The K-Zone: Web-based assessment of students

Although the use of Web browsers for assessment and self-assessment is no longer new technology, my `QUASI' (`a Question-Answer System for the Internet') system was, I believe, the first such system to be developed and put into routine use (at least in the UK). I also investigated web-based systems for student coursework submission when such ideas were still novel (see my computing publications section for more details). There are now commercial products for Web-based assessment, but QUASI continues to outperform them in a number of areas. Specifically, QUASI incorporates a novel form of `confidence scoring', in which the student learns to distinguish guesses from real knowledge. It also allows free-form answers, and can be configured to distinguish complex input patterns.

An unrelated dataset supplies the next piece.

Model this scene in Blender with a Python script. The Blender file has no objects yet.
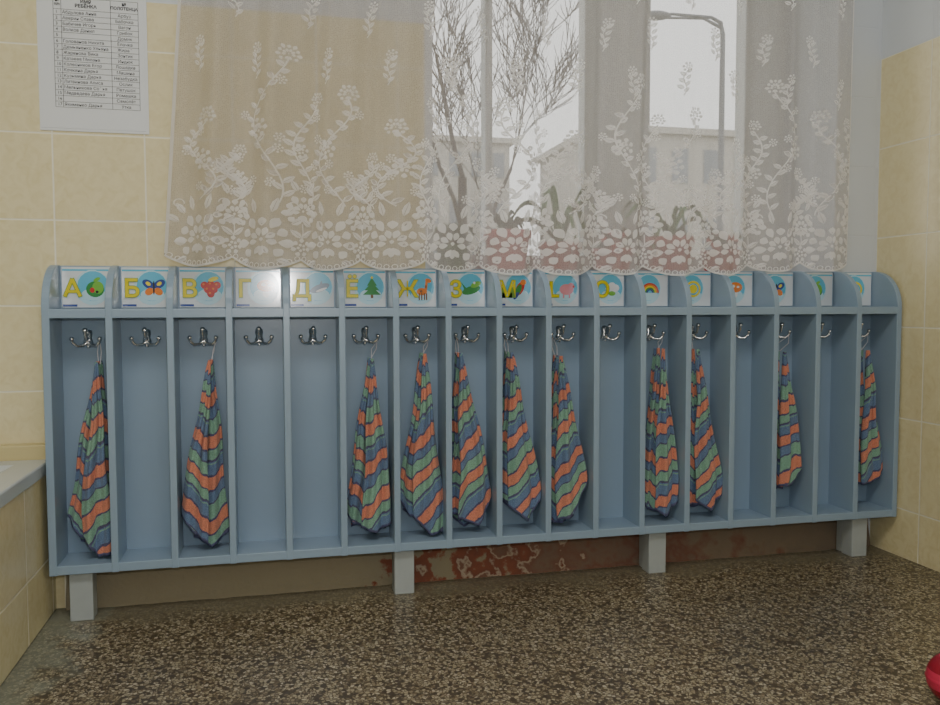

QUASI is a general-purpose computer-aided assessment and self-assessment system. It enables a non-specialist tutor to design sets of questions that will be presented to a student by the medium of a Web browser. Students answer the questions, and receive feedback and a score. Exercises can be set by Web browser forms, or by writing text files in a well-documented format. QUASI supports multiple choice, true-false and `click the image' questions, as well as free-form text entry. It incorporate a pattern-matching strategy to classify free-form answers according to templates supplied by the tutor.

Although it was useful in its day, and QUASI is still in use in a number of institutions, I consider it effectively to be obsolete. I am now interested in more sophisticated methods of computer-aided learning, including the use of conversational agents for automated tutorials.